The Glenisla course and clubhouse.
The Glenisla course and clubhouse.

After it was revealed this week that Glenisla Golf Course is to close and the land used for housing, Courier sports writer Steve Scott examines what it says about the health of other clubs in the area.

It’s not surprising that Glenisla is the latest Scottish golf club to sell up for housing or turn back to farmland; the surprise is that there’s still been so few.

There’s one golf course for every 9,800 of population in Scotland, by far the greatest saturation of the game anywhere in the world. There was already an over-provision of facilities before the course-building boom of the 1990s.

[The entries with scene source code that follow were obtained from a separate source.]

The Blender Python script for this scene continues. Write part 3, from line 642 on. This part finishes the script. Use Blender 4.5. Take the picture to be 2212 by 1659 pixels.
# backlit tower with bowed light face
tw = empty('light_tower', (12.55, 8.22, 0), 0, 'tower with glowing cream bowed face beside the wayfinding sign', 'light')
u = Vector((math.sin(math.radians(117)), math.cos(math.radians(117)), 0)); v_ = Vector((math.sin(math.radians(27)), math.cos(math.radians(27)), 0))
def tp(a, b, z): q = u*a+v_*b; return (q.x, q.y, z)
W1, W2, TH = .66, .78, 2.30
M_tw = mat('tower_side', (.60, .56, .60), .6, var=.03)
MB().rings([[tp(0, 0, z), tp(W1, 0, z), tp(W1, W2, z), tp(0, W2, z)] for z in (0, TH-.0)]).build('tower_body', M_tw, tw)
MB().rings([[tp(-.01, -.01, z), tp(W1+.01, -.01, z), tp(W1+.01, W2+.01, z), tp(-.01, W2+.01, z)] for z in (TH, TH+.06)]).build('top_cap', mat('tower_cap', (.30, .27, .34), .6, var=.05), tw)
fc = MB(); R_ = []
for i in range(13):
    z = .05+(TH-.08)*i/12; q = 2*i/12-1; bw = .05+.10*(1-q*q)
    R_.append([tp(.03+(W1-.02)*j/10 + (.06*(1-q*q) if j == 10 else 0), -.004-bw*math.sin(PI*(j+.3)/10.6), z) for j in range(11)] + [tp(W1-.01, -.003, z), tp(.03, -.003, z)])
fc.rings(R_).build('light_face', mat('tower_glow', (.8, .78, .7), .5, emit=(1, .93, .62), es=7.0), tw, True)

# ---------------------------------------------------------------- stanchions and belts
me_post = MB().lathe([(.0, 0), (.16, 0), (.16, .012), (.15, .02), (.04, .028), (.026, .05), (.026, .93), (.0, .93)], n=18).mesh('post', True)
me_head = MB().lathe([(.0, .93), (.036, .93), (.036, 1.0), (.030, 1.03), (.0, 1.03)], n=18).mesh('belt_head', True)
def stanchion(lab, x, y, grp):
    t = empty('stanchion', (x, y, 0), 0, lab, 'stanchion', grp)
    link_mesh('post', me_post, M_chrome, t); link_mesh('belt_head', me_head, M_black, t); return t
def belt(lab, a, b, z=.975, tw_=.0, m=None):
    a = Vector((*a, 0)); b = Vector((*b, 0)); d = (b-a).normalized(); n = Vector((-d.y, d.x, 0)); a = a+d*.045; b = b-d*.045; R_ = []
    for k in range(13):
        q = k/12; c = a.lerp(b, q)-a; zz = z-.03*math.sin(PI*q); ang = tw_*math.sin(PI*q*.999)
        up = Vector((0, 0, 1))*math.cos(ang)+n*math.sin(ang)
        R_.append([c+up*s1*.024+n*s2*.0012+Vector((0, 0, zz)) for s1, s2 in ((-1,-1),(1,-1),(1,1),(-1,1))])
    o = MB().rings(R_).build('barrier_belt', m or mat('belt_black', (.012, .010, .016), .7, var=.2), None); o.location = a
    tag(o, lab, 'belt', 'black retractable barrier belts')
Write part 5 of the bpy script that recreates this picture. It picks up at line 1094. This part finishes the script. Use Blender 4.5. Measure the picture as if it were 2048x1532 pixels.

You could even argue this was a perfect example of development getting far ahead of demand from that era. Glenisla and the much more successful Strathmore Golf Centre nearby (which has two courses) were both built in the boom.

With the long-established Alyth Golf Club, it meant there were now four courses within a five-mile radius of a small Perthshire town. There’s also Blairgowrie, one of Scotland’s biggest membership clubs with three courses of its own, just eight miles away.

The last 20 years has seen golf club membership drop steadily at around 3% a year. New developments have dwindled; the ambitious GWest project in Perthshire was mothballed until this year, while other high-profile proposals with big-name designers at Kingennie (Darren Clarke), Stonehaven (Jack Nicklaus) and St Andrews (Tom Weiskopf) have struggled to get started.

In such a climate it speaks volumes for the resilience of ordinary clubs that we’ve lost just 10 or so facilities nationwide during this membership slump, which the R&A and Scottish Golf believe is now finally bottoming out. Clubs have survived, but many continue to struggle.

In the 1990s a golf course was almost a compulsory part of housing developers’ plans. Now they’d rather just build over the top of them.